- **Your objective**
Among the entries below, one stretch runs from the line that contains "Continue the Blender" through the line that contains "# leafy edge". Repeat that stretch exactly, ends included, and only that.

- **Records for the exercise**
**********
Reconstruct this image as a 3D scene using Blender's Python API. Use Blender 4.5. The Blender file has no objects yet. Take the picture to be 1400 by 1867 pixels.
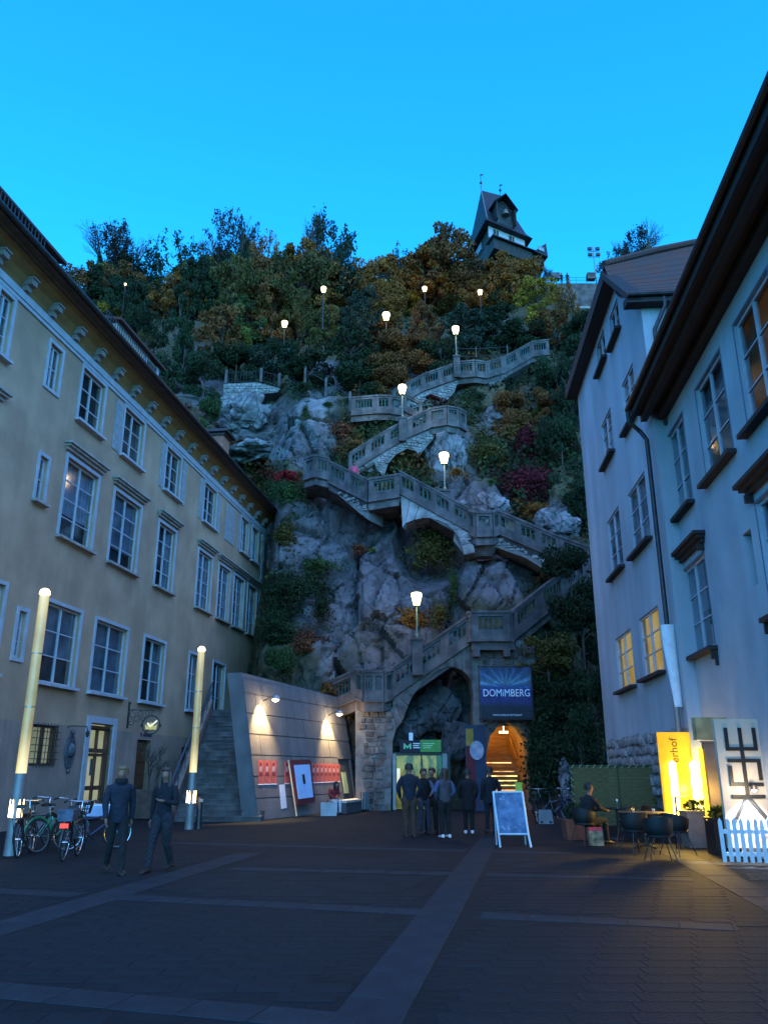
import bpy, bmesh, math, random
import numpy as np
from mathutils import Vector, Matrix

random.seed(7)
R = math.radians
scene = bpy.context.scene
C = scene.collection

# ------------------------------------------------------------------ camera
EYE = 1.62
PITCH = R(17.93)
FPX = 1456.0                     # focal length in photograph pixels (1400 x 1867)
cam_d = bpy.data.cameras.new('camera')
cam_d.sensor_fit = 'VERTICAL'
cam_d.sensor_height = 36.0
cam_d.sensor_width = 27.0
cam_d.lens = 36.0 * FPX / 1867.0
cam_d.clip_end = 3000
cam = bpy.data.objects.new('camera', cam_d)
cam.location = (0, 0, EYE)
cam.rotation_euler = (R(90) + PITCH, 0, 0)
C.objects.link(cam)
scene.camera = cam

# ------------------------------------------------------------------ dusk sky
SUN_EL, SUN_AZ = R(32), R(165)
world = bpy.data.worlds.new('World')
scene.world = world
world.use_nodes = True
wt = world.node_tree
wt.nodes.clear()
w_out = wt.nodes.new('ShaderNodeOutputWorld')
w_bg = wt.nodes.new('ShaderNodeBackground')
w_sky = wt.nodes.new('ShaderNodeTexSky')
w_sky.sky_type = 'NISHITA'
w_sky.sun_disc = False
w_sky.sun_elevation = SUN_EL
w_sky.sun_rotation = SUN_AZ
w_sky.air_density = 1.0
w_sky.dust_density = 0.3
w_sky.ozone_density = 3.0
w_mix = wt.nodes.new('ShaderNodeMix')
w_mix.data_type = 'RGBA'
w_mix.blend_type = 'MULTIPLY'
w_mix.inputs['Factor'].default_value = 1.0
w_mix.inputs['B'].default_value = (0.075, 1.08, 1.75, 1)      # blue-hour tint
wt.links.new(w_sky.outputs['Color'], w_mix.inputs['A'])
wt.links.new(w_mix.outputs['Result'], w_bg.inputs['Color'])
w_bg.inputs['Strength'].default_value = 0.15
wt.links.new(w_bg.outputs['Background'], w_out.inputs['Surface'])

sun_d = bpy.data.lights.new('sun', 'SUN')
sun_d.energy = 0.56
sun_d.angle = R(120)              # last afterglow: a very soft source
sun_d.color = (1.0, 0.45, 0.36)
sun = bpy.data.objects.new('sun', sun_d)
# direction towards the sun (azimuth measured like the sky texture's)
sdir = Vector((math.sin(SUN_AZ) * math.cos(SUN_EL), math.cos(SUN_AZ) * math.cos(SUN_EL), math.sin(SUN_EL)))
sun.rotation_euler = sdir.to_track_quat('Z', 'Y').to_euler()
sun.location = (0, -20, 60)
C.objects.link(sun)

scene.view_settings.view_transform = 'Standard'
scene.view_settings.look = 'None'
scene.view_settings.gamma = 1.0
scene.view_settings.use_curve_mapping = False
scene.view_settings.exposure = 1.38
scene.render.engine = 'CYCLES'
scene.cycles.max_bounces = 6
scene.cycles.diffuse_bounces = 3
scene.cycles.transparent_max_bounces = 12
scene.cycles.caustics_reflective = False
scene.cycles.caustics_refractive = False
scene.cycles.sample_clamp_indirect = 4.0
scene.cycles.use_denoising = True

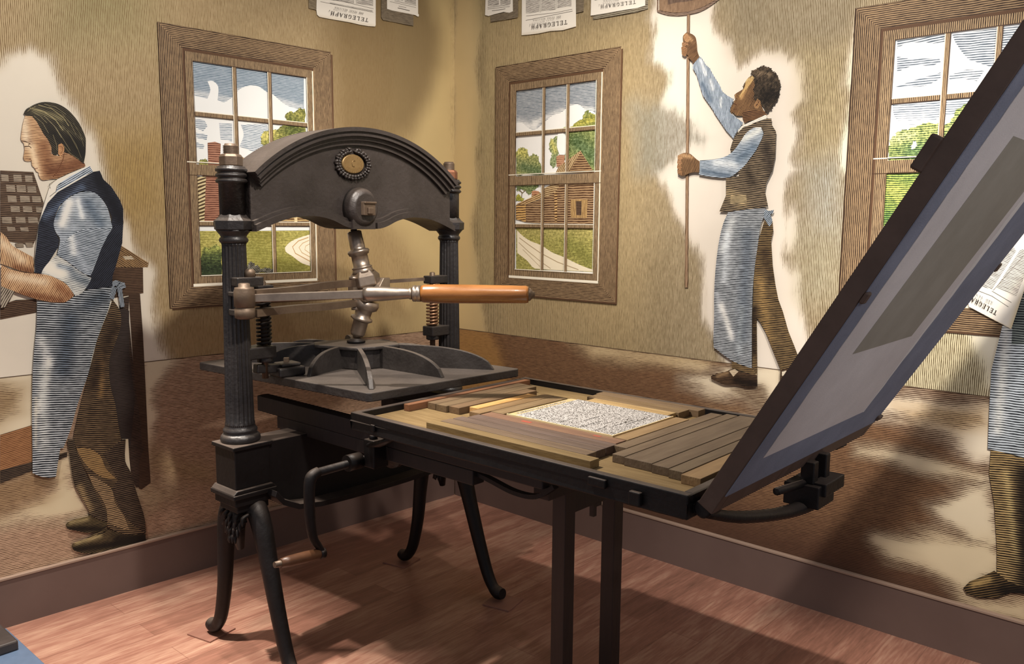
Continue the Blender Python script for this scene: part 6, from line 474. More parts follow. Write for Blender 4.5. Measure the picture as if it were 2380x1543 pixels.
def paint_part(name, side, layers, parent, off):
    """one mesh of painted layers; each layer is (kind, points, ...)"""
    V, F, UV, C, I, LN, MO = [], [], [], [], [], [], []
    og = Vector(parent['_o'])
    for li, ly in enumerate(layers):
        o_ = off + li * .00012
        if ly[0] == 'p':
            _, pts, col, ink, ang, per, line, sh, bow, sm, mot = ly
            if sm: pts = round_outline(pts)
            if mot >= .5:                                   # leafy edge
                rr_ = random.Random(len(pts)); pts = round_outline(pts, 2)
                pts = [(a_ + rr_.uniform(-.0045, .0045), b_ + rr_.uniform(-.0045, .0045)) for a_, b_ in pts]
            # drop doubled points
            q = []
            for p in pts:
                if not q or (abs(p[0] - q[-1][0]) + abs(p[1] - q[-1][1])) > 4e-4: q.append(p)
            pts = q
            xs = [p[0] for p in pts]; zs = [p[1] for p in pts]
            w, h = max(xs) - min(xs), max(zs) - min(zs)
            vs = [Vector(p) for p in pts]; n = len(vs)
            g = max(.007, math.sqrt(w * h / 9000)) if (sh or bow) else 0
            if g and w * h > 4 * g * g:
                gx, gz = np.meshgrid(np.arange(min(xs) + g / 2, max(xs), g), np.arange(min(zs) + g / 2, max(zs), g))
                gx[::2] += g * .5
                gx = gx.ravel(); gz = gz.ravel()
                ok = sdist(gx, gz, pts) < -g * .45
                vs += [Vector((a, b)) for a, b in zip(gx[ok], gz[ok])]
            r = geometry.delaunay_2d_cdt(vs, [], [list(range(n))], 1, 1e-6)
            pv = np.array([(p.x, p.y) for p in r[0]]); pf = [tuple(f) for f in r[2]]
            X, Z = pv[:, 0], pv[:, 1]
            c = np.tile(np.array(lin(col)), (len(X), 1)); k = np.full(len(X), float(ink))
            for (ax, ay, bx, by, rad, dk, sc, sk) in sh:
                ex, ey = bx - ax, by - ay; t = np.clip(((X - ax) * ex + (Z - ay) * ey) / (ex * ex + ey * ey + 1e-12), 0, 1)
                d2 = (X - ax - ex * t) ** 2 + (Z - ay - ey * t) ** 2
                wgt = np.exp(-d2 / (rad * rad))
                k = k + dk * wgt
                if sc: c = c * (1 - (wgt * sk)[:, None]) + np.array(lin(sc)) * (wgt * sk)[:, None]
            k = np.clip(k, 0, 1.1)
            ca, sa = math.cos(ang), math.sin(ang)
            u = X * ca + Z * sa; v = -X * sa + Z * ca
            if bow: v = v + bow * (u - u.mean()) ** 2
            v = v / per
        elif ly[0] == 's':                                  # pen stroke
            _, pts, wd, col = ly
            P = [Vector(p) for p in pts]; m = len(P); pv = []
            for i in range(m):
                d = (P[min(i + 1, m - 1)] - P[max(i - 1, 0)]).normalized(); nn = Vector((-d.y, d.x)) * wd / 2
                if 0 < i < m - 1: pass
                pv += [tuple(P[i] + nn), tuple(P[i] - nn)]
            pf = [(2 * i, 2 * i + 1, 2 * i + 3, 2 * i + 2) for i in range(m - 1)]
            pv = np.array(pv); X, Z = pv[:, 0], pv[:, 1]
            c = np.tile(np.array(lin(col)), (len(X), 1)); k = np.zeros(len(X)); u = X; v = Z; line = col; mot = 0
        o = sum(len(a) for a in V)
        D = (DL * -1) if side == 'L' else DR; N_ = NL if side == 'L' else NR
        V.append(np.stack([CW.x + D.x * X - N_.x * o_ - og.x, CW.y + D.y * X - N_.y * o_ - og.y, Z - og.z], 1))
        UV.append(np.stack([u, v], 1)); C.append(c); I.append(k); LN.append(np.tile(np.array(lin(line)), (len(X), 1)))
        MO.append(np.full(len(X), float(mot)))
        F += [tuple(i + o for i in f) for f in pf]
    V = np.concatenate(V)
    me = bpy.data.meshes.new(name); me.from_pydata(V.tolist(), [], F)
    me.materials.append(M_MURAL)
    set_attrs(me, np.concatenate(C), np.concatenate(I), np.concatenate(LN), np.concatenate(UV), np.concatenate(MO))
    ob = bpy.data.objects.new(name, me); COL.objects.link(ob); ob.parent = parent; ob['_o'] = tuple(og)
    return ob

GLYPH = {  # strokes on a 10 x 14 grid: (x0,y0,x1,y1,width)
 'T': [(5, 0, 5, 14, 2.6), (0, 13.3, 10, 13.3, 1.4), (.5, 10, .5, 14, 1), (9.5, 10, 9.5, 14, 1), (2.8, .5, 7.2, .5, 1)],
 'E': [(2, 0, 2, 14, 2.6), (0, 13.4, 9, 13.4, 1.2), (0, .6, 9, .6, 1.2), (2, 7, 7, 7, 1.1), (8.8, 10.5, 8.8, 14, .9), (8.8, 0, 8.8, 3.5, .9), (7, 5, 7, 9, .8)],
 'L': [(3, 0, 3, 14, 2.6), (1, 13.5, 5.4, 13.5, 1), (1, .6, 9, .6, 1.2), (8.8, 0, 8.8, 4.5, .9)],
 'G': [(1.6, 3, 1.6, 11, 2.6), (1.6, 11, 4, 13.6, 1.8), (4, 13.5, 7.5, 13.2, 1.1), (8.6, 9.8, 8.6, 14, 1), (1.6, 3, 4, .5, 1.8), (4, .5, 8, 1, 1.1), (8, 0, 8, 6, 2.2), (5.6, 6, 10, 6, 1)],
 'R': [(2.2, 0, 2.2, 14, 2.6), (.4, 13.5, 7, 13.5, 1.1), (7, 13.6, 8.6, 11, 2), (8.4, 11, 7, 7.3, 2), (2, 7, 7, 7, 1.1), (6, 7, 8.6, .8, 2.2), (0, .5, 4.4, .5, 1), (7, .5, 10.4, .5, 1)],
 'A': [(5, 14, .9, .5, 1.2), (5, 14, 8.8, .5, 2.6), (2.6, 5, 7, 5, 1), (0, .5, 2.8, .5, 1), (6.8, .5, 10.6, .5, 1)],
 'P': [(2.2, 0, 2.2, 14, 2.6), (.4, 13.5, 7, 13.5, 1.1), (7, 13.6, 8.6, 11, 2), (8.4, 11, 7, 6.6, 2), (2, 6.5, 7, 6.5, 1.1), (0, .5, 4.6, .5, 1)],
 'H': [(2, 0, 2, 14, 2.5), (8, 0, 8, 14, 2.5), (2, 7, 8, 7, 1.1), (0, 13.5, 4, 13.5, 1), (6, 13.5, 10, 13.5, 1), (0, .5, 4, .5, 1), (6, .5, 10, .5, 1)],
 'N': [(1.6, 0, 1.6, 14, 1.2), (1.6, 14, 8.4, 0, 2.5), (8.4, 0, 8.4, 14, 1.2), (6.8, 13.5, 10, 13.5, 1), (0, .5, 3.2, .5, 1)],
 'D': [(2, 0, 2, 14, 2.5), (.4, 13.5, 6, 13.5, 1.1), (6, 13.6, 8.8, 9.5, 2), (8.8, 10, 8.8, 4, 2.2), (8.8, 4.5, 6, .4, 2), (.4, .5, 6, .5, 1.1)],
 'X': [(1.4, 13.5, 8.4, .5, 2.4), (8.6, 13.5, 1.4, .5, 1.1), (0, 13.5, 3.6, 13.5, 1), (6.6, 13.5, 10, 13.5, 1), (0, .5, 3.6, .5, 1), (6.6, .5, 10, .5, 1)],
 'S': [(8, 10.5, 7.6, 13.2, 1.2), (7.6, 13.4, 3, 13.2, 1.2), (3, 13.4, 1.8, 9.6, 2), (1.8, 9.6, 8, 5, 2.4), (8, 5, 7.4, .8, 2), (7.4, .6, 2, .7, 1.2), (1.6, 0, 1.6, 4, 1.1)],
 'I': [(5, 0, 5, 14, 2.6), (3, 13.5, 7, 13.5, 1), (3, .5, 7, .5, 1)],
 ',': [(2.4, 2, 2.4, 0, 2.4), (2.8, 0, 1.4, -3, 1.1)],
 '.': [(2.4, 0, 2.4, 2.2, 2.2)], ' ': []}
def lettering(text, org, xd, yd, col='#2a211c'):
    """strokes of a line of capitals; org baseline start, xd advance vector per letter cell, yd height vector"""
    out = []
    xd, yd = Vector(xd), Vector(yd); org = Vector(org)
    for i, ch in enumerate(text):
        for x0, y0, x1, y1, w in GLYPH.get(ch, []):
            f = lambda x, y: tuple(org + xd * (i + x / 13.0) + yd * (y / 14.0))
            a, b = Vector(f(x0, y0)), Vector(f(x1, y1))
            out.append(('s', [tuple(a), tuple(b)], w / 14.0 * yd.length, col))
    return out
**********
- **Reply**
Continue the Blender Python script for this scene: part 6, from line 474. More parts follow. Write for Blender 4.5. Measure the picture as if it were 2380x1543 pixels.
def paint_part(name, side, layers, parent, off):
    """one mesh of painted layers; each layer is (kind, points, ...)"""
    V, F, UV, C, I, LN, MO = [], [], [], [], [], [], []
    og = Vector(parent['_o'])
    for li, ly in enumerate(layers):
        o_ = off + li * .00012
        if ly[0] == 'p':
            _, pts, col, ink, ang, per, line, sh, bow, sm, mot = ly
            if sm: pts = round_outline(pts)
            if mot >= .5:                                   # leafy edge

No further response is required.